On Sunday 10 April 2016 01:18 AM, Olivier MJ Crepin-Leblond wrote: 


Dear Parminder,

let me try and help here too:

On 09/04/2016 07:01, parminder wrote: 

US courts are not a subject of ICANN, it is the other way around....
So courts are not going to observe the intricate niceties of ICANN's internal lingo..... gTLDs are directly controlled by ICANN, it can include and remove one from the operative list of gTLDs.... There is no other way to remove a gTLD... That alone counts, and the court will direct ICANN accordingly.... Just forget the ICANN jargon. Please respond to substantive points and issues. So what you are saying is that ICANN has sole ability to add or remove TLDs from the Root, so US courts could ask ICANN to remove TLDs from the Root. But Parminder, we are always talking about 2nd level - ie. the names *under* the top level domain. What you are effectively saying is that a request could be made by a US court to remove a top level domain from the Root --- WHY? This is throwing the baby out with the bathwater.
This is like asking for the Indian Top Level Domain .IN to be removed from the root because a sub-domain under .IN is used for criminal activity. What I mentioned in my previous message is that there is jurisprudence already in the US for this, so this kind of request has very little chance of ever succeeding. 

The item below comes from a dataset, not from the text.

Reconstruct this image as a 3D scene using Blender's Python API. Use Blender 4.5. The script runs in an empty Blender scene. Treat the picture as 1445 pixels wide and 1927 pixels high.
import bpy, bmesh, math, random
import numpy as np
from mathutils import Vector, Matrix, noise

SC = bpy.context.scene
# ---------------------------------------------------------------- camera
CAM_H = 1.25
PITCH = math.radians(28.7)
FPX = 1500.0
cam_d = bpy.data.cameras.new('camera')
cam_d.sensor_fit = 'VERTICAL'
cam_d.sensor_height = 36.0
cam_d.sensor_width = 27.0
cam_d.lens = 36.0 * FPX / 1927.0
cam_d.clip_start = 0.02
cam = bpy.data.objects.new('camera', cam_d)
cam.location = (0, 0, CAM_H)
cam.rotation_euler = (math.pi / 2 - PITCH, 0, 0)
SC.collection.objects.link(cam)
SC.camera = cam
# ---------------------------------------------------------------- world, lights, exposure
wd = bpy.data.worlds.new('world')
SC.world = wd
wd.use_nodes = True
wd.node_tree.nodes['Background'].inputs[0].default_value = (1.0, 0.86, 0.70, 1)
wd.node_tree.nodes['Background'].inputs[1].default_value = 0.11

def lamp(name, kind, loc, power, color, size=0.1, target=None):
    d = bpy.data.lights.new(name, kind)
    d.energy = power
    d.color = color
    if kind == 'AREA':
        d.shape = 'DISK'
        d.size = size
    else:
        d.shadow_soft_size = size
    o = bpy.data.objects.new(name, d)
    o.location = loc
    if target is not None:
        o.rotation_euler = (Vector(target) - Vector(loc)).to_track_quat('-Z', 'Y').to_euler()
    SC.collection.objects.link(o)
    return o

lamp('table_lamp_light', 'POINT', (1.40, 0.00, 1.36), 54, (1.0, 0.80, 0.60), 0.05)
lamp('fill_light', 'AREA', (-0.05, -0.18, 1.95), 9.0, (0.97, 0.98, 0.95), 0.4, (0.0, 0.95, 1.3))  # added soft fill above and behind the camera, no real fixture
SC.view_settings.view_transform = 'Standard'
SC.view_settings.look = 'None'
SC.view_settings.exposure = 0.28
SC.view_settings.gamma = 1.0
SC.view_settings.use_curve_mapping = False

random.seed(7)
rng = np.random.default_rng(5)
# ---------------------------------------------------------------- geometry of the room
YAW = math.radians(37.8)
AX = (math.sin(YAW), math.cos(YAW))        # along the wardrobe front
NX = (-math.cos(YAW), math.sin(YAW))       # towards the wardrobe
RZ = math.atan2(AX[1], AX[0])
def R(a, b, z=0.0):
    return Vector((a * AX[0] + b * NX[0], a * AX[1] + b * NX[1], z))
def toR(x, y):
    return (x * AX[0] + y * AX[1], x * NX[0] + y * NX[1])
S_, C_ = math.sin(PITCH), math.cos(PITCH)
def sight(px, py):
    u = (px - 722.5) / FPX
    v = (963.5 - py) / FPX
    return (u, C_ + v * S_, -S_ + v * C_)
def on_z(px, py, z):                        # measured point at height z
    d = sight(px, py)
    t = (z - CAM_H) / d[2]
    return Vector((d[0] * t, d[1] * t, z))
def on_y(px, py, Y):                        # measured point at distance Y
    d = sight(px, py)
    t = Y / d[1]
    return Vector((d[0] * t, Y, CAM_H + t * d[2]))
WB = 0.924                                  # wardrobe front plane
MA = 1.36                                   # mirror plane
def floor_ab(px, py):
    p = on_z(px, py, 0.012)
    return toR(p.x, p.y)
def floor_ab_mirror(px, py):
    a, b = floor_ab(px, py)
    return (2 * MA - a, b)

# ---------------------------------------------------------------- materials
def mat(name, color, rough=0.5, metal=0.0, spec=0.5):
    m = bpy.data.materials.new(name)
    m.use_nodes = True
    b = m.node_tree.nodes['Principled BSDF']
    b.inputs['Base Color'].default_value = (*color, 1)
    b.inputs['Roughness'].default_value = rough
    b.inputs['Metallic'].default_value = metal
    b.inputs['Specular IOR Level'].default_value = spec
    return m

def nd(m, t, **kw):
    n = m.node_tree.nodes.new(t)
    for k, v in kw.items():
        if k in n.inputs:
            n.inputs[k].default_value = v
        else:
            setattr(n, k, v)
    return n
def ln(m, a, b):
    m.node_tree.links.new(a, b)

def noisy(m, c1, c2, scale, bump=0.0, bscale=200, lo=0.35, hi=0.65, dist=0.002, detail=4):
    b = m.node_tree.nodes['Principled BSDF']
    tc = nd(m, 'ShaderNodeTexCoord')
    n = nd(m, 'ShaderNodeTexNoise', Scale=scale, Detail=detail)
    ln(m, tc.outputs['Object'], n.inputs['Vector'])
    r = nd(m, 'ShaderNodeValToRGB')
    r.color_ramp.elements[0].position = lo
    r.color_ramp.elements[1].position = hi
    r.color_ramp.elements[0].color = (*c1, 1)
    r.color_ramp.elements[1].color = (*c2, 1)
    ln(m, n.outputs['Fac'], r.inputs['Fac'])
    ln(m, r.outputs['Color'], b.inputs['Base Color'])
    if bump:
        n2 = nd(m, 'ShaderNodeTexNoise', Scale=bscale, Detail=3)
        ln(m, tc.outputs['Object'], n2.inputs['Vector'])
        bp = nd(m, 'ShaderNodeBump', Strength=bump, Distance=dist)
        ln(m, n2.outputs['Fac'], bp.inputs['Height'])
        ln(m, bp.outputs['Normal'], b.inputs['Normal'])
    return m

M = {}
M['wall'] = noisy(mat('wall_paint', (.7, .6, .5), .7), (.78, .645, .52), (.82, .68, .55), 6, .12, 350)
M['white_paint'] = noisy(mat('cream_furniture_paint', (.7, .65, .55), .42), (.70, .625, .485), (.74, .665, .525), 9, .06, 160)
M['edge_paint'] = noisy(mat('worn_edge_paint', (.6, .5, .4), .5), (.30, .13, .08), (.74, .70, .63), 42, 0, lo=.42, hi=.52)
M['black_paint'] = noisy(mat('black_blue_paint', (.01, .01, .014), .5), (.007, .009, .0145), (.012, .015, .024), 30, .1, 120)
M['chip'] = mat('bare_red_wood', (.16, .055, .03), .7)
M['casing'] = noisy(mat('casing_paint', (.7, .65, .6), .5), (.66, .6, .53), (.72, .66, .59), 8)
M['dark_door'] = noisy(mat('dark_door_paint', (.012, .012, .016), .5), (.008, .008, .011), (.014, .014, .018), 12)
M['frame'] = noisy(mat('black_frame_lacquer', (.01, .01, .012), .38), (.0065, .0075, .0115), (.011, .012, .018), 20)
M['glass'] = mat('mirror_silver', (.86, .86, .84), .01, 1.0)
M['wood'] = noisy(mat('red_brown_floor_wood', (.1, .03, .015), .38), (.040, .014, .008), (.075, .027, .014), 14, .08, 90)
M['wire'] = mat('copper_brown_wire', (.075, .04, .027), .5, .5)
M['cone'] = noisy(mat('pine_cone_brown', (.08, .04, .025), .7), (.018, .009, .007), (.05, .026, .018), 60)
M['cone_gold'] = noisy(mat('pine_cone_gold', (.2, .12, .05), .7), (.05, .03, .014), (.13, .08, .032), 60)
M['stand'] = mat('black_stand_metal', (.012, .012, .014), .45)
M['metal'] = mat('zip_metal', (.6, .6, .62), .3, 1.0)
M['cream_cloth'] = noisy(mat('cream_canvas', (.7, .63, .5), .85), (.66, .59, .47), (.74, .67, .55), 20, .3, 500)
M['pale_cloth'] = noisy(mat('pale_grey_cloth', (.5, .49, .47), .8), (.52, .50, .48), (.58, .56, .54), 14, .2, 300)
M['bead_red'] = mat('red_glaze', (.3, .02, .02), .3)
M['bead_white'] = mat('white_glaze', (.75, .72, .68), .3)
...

You havent responded to my substantive points, and are taking the cover of a jargon about which I care as little as a US court will..
The substantive point it; is to proceed from an existing case, rojadirecta had taken a gTLD, it were .rojadirecta (or for wikipedia's case .wikipedia), and the same case had come to the same US court, where would its order to take down the web presence of the respective businesses be directed?  Would you care to respond to this point? Thanks. So here again, you are speaking about Top Level Domains. If I understand you correctly, you take the example of Rojadirecta having applied successfully for top level domain Rojadirecta - and what you are saying is that there could be a request through a US court for this top level domain to be removed from the Root. Using your words, that would "take down the web presence of the respective businesses" -- all of the domain names under .rojadirecta would be affected. Well, you're right. Perhaps that's why Rojadirecta prefers operating under a variety of top level domains that are not run by a US Registry rather than running its own Top Level Domain.